If the claim of right is the source document for all FMOTL theory (and here it was that I thought it was this whole silly "consent" issue) then how can the FMOTL stand the logical contradiction of using a STATUORY defence as a source of all their legal standing while denying that statutes are not law?
 
A Claim of Right is most certainly a valid legal defence - it is not something that allows you to ignore the law. The most common uses are:

a. Defence in an assault case where the defendant thoght he or she was protecting property they had a right to possess;
b. Defence in civil matters dealing with trespass, or real property issues; and
c. Defence in civil matters where a person is alleged to have violated the privacy of another.

Again, Claim of Right does not mean what you think it means.

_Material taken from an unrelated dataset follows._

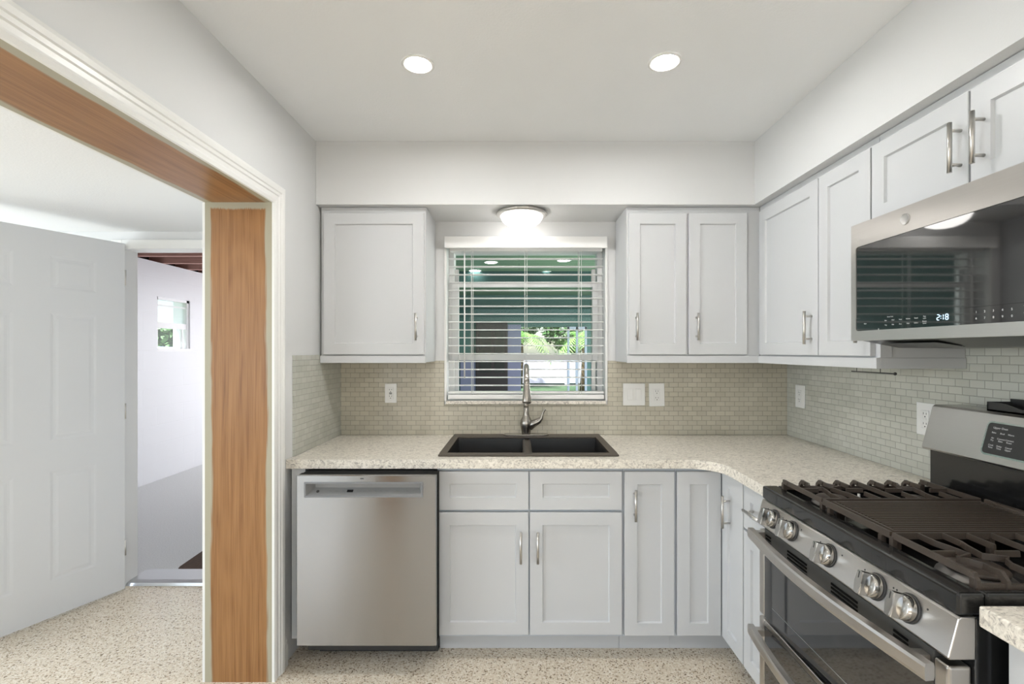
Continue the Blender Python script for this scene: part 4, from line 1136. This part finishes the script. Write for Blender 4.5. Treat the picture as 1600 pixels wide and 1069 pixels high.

So, is a Claim of Right where the defendant only reasonably believed he had the right to act as he did, or where the defendant actually had the right to act as he did? How is it related to a Lawful Excuse?

To take an extreme example, suppose I'm visiting Toronto, walking down the street. Someone pulls an assault rifle out of a bag and shoots and incapacitates a police officer standing near me. The gunman then begins shooting bystanders. I pick up the police officer's weapon and fatally shoot the gunman; however, one of my shots misses, striking and injuring an innocent bystander.

Do I have a Claim of Right, or a Lawful Excuse, or both, or neither, for my actions?